Phase XI: The Annihilation!

[instrumental]

Historian:

Lower. We can barely get over the bodies. It's so much warmer than you'd expect. Everyone is satisfied, or at least satiated.

Baal:

Sir, why did we do this?

Historian:

I don't know.

Baal:

What was the whole point of it all?

Historian:

I've forgotten. I remember the reasons for a lot of the others, but … not this one. I'm sure it did have a point, once, when the whole thing first came to me. Anyway, it was your idea to go ahead. You were the one who wanted to do it in the first place, I only made suggestions, recommendations.

Baal:

I'm not complaining.

Historian:

I understand.

Baal:

You really can't help me, can you?

Historian:

I'm sorry.

Baal:

I forgive you. I never really did see Neverland, did I?

Historian:

I can't forgive you. I can't forgive anyone, that's why I've lived so long.

Baal:

You don't understand. You don't have to forgive me.

Historian:

I beg your pardon?

Baal:

I'm not sorry. I'm not sorry.

Historian:

You'll catch your death of cold kneeling there like that.

Baal:

I didn't know blood was this sweet.

Historian:

Ketchup or blood? Ketchup or blood, and what's the difference? It's all madness, anyway.
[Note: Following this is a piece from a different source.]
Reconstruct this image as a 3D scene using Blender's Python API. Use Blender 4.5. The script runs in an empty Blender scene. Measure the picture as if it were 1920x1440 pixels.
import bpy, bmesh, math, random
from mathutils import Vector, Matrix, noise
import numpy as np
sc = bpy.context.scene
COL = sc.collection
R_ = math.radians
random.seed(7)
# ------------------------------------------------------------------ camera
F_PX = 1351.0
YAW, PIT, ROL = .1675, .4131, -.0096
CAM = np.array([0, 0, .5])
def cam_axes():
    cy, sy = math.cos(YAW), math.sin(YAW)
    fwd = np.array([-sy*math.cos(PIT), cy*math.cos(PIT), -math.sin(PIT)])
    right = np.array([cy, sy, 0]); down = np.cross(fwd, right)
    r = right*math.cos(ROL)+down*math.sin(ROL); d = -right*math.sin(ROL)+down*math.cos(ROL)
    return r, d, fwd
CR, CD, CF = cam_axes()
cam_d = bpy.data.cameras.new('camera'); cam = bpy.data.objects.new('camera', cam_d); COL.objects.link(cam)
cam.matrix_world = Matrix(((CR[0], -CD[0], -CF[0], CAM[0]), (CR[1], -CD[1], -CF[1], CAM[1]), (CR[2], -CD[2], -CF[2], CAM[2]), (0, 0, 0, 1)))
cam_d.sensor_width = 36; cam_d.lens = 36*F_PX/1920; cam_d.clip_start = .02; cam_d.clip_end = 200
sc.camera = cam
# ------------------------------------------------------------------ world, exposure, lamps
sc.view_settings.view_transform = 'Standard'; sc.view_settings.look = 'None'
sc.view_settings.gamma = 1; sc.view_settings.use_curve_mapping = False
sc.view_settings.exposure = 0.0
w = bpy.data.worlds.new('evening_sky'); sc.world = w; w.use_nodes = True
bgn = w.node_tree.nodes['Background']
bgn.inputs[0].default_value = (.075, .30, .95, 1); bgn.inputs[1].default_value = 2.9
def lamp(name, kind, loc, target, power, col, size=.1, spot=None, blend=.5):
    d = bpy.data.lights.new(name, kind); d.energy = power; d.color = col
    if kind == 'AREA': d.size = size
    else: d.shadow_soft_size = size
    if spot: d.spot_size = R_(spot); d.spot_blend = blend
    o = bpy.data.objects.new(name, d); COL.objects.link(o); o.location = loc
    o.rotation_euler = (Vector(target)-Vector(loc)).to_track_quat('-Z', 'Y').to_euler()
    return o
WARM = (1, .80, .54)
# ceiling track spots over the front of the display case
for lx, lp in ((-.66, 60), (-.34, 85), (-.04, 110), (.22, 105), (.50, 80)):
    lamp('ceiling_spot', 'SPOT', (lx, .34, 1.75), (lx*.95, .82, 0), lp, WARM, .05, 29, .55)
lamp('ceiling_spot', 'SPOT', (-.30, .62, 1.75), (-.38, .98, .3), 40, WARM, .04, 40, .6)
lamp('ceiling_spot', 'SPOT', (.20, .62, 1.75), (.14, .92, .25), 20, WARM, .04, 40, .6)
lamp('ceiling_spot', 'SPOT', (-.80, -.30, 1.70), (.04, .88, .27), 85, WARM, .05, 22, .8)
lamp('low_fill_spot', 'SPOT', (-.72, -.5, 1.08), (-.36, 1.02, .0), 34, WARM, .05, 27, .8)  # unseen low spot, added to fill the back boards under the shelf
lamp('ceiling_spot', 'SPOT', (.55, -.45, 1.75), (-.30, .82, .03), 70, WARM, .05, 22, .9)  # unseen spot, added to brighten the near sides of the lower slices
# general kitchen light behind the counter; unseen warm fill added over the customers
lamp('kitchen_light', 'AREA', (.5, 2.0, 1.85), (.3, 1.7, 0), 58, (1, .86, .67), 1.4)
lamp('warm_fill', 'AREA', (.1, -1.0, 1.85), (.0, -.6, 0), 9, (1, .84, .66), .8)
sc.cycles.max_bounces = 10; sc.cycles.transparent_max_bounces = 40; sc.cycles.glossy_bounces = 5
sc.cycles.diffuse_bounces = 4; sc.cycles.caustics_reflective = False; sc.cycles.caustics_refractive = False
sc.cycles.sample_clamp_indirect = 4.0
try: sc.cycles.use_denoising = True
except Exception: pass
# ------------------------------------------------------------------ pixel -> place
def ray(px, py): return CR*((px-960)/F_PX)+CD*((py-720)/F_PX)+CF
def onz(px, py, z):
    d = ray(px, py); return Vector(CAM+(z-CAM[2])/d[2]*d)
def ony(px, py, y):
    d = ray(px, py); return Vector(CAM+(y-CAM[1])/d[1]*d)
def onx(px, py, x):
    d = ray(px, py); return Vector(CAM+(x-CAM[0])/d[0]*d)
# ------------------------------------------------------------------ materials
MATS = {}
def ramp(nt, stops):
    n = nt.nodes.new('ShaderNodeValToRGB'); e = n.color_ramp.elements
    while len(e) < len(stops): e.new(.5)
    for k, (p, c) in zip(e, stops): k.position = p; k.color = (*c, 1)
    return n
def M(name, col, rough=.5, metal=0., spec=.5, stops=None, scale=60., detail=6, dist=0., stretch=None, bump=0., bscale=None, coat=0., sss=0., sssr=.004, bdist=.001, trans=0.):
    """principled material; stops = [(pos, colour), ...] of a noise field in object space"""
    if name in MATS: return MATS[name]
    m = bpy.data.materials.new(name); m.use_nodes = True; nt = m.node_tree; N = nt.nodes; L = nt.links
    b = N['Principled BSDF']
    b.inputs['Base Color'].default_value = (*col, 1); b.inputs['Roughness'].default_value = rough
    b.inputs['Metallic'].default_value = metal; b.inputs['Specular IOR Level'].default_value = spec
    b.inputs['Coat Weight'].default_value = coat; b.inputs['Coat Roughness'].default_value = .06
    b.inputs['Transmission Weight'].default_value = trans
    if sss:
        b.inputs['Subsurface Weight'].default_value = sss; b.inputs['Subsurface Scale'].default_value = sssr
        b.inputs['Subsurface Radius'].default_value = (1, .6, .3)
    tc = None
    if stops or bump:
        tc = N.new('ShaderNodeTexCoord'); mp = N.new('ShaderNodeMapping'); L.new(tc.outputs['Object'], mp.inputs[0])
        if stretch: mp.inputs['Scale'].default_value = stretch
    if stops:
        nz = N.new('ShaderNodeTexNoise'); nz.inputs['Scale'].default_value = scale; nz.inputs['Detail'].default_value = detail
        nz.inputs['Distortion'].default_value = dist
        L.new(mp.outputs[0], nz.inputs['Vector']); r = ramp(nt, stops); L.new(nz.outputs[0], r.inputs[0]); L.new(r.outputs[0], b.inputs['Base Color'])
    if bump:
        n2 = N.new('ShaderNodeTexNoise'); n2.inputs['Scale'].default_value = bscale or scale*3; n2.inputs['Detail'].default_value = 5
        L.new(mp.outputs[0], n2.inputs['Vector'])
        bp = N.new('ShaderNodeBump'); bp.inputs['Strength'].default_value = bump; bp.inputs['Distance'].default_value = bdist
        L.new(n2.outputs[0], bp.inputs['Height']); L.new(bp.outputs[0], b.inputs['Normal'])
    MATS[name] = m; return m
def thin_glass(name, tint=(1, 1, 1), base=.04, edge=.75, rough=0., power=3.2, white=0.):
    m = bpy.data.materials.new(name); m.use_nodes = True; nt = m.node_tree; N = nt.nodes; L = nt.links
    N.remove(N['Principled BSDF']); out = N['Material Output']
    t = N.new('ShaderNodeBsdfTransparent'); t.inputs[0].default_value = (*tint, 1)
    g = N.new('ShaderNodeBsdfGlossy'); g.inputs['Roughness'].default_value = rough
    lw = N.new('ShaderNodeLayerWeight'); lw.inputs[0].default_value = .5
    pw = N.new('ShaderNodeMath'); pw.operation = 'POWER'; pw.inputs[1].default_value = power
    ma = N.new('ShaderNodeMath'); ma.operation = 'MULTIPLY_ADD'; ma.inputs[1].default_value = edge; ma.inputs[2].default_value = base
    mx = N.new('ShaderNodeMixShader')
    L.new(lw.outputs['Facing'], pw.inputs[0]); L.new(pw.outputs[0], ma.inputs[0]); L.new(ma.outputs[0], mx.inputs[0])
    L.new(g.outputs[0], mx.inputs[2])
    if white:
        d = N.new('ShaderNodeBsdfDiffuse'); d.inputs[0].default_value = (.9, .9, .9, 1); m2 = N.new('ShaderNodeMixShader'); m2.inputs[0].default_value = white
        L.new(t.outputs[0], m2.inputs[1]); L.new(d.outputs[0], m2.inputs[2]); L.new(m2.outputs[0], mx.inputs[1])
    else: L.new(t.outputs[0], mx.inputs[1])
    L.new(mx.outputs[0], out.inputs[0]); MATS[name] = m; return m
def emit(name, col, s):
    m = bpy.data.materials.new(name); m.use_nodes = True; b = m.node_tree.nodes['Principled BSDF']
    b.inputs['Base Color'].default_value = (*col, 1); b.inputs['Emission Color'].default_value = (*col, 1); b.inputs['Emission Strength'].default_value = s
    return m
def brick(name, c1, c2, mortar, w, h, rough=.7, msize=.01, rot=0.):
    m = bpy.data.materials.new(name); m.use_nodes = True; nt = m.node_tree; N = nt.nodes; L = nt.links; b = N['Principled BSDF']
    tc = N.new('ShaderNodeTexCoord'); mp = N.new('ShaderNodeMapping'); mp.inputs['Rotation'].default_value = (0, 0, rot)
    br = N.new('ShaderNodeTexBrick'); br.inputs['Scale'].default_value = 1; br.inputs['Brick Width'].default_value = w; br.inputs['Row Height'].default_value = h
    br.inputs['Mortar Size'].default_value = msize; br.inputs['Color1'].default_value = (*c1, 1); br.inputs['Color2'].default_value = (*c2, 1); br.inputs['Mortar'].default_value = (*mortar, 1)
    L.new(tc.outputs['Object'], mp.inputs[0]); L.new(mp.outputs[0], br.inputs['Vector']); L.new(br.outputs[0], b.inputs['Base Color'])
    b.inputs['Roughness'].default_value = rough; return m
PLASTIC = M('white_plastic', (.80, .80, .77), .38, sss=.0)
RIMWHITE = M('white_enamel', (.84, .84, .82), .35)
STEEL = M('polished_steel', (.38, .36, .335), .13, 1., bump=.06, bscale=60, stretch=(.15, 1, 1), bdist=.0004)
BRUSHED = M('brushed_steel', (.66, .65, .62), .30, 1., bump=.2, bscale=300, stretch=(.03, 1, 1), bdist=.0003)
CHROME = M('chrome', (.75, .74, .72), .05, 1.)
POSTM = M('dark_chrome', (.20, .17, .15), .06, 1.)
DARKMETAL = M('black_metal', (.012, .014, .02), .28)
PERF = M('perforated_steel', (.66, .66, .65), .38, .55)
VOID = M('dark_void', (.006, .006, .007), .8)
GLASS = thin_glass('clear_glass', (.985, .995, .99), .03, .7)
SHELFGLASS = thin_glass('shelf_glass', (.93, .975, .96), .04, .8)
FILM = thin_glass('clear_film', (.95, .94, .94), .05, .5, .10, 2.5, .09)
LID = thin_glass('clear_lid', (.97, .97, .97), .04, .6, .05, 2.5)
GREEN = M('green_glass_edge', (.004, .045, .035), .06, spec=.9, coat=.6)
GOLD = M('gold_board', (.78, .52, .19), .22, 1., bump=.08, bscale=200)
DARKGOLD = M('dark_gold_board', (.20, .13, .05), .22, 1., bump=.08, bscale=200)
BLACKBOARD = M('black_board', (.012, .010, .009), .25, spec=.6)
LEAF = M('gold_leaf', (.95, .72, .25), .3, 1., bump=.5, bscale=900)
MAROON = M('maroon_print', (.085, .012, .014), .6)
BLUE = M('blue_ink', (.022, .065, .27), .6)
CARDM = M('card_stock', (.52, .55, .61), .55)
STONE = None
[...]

And in madness, as well as in dreams, it's not how far out you go, or what you see out there. It's what you bring back. Give them time.

Baal:

Sir?

Historian:

Yes?

Baal:

Good night.

Historian:

Give them time.

Phase XII: Baal and Wendy are Old. The regeneration.

Wendy:

Max, listen. It's Wendy in her room. Crying, she's crying.

Baal:

Yes, I hear it.

Wendy:

We should go to her. She's all we have. Something's wrong.

Baal:

Yes, I know that.

Wendy:

We should go to her. Listen, there's somebody there.

Baal:

Yes, I hear.

Wendy:

There's somebody with her now, they got in, they got past the barricade.

Baal:

Yes, I know that.

Wendy:

It's him, isn't it? It's him, he's finally come; he's finally here.

Baal:

Well, we've expected it, haven't we? We knew he'd come someday.

Wendy:

So soon. So much sooner than we thought.

Young Baal:

Baal. My name is Baal. Listen. Listen to it. The deep end. Down in the deep end. Lost boys are waiting. You know you've got to follow. You know you've got to go along.

Wendy:

She's leaving!

Young Baal:

Sooner or later, you'll never grow up.

Wendy:

They're getting away now!

Young Baal:

Neverland.

Baal:

It's all right. It'll all be the same. Nothing really ever changes. Or can it? The sea is watching the sky, the sky is watching the sea, nothing will ever happen.

Wendy:

Nothing will ever happen.

Baal:

It's all right.

Wendy:

If only––

Baal:

Shh!

Wendy:

If only––

Baal:

Quiet! They'll be back eventually. Just like all the others. Give them time.

Wendy:

Oh, I'm so cold, Max. Are you there?

Baal:

Always, Emily. Always.

Historian:

Ladies and gentlemen, while we still have time, if we still have time, please, let's make our cemeteries safe for our children. Good night.